Burke also spoke with the Huffington Post and said that the move is incredibly important.

"Today marks a historic step for LGBT equality in sports. The NHL and the NHLPA are stepping up to ensure that the hockey community is welcoming -- not begrudging, not tolerant -- welcoming to LGBT players, coaches, management or fans," he said. "Now with the culture of the hockey community behind us, we can do the important educational outreach to help everyone know how to be accepting."

This isn't the first time the NHL has worked on fighting homophobia in sports. In March 2012, some major hockey players, including Rick Nash, Duncan Keith, Corey Perry and others, were featured in a public service announcement promoting equality in sport, the Associated Press noted.

Additionally, last month, LGBT rights supporters, including Baltimore Ravens linebacker in the sports world started working to prepare for an openly out athlete, after rumors circulated around the Internet that an active NFL player would soon come out of the closet.

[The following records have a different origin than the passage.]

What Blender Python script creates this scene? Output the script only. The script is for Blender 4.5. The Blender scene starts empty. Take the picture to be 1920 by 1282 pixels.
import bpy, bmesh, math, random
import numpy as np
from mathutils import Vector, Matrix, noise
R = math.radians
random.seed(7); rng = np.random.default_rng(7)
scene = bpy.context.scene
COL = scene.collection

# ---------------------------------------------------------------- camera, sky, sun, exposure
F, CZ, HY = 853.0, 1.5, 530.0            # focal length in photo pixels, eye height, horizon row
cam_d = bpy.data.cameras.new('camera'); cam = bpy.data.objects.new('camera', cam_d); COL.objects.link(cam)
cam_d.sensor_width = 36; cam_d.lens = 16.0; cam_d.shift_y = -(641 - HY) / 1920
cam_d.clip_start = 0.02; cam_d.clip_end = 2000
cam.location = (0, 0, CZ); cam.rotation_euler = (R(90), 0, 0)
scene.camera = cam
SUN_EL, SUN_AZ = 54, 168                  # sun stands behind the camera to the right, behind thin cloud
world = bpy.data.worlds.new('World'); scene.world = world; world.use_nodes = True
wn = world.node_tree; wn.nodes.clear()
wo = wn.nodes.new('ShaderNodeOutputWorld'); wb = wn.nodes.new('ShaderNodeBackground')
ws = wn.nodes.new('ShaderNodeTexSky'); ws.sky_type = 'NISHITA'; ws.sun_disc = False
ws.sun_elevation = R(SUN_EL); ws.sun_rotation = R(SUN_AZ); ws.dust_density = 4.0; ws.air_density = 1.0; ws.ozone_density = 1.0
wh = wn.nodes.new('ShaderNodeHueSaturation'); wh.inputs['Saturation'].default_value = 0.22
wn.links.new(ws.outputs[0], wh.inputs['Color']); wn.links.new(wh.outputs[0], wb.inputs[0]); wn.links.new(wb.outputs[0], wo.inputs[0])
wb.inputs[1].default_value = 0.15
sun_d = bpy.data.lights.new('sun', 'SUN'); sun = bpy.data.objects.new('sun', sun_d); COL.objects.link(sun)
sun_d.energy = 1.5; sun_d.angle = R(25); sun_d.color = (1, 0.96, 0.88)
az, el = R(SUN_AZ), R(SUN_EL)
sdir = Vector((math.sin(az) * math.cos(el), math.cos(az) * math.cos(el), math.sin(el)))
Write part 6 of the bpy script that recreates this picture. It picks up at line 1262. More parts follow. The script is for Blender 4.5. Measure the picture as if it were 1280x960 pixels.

"We want to let this NFL player -- or any closeted gay player -- know that you have backup. Your community, whether it is your teammates or your fan base is here to support you," Hudson Taylor, founder and executive director of Athlete Ally, a group working to end homophobia in sports, said in a statement. Fujita, an ambassador for the group, said he doesn't want the athlete to feel pressured into coming out.

"Everyone is different and has his or her own way of living life. At the same time, encouraging fans to stand up for inclusion in sports is fundamental to Athlete Ally's mission and inextricably bound to moments like this."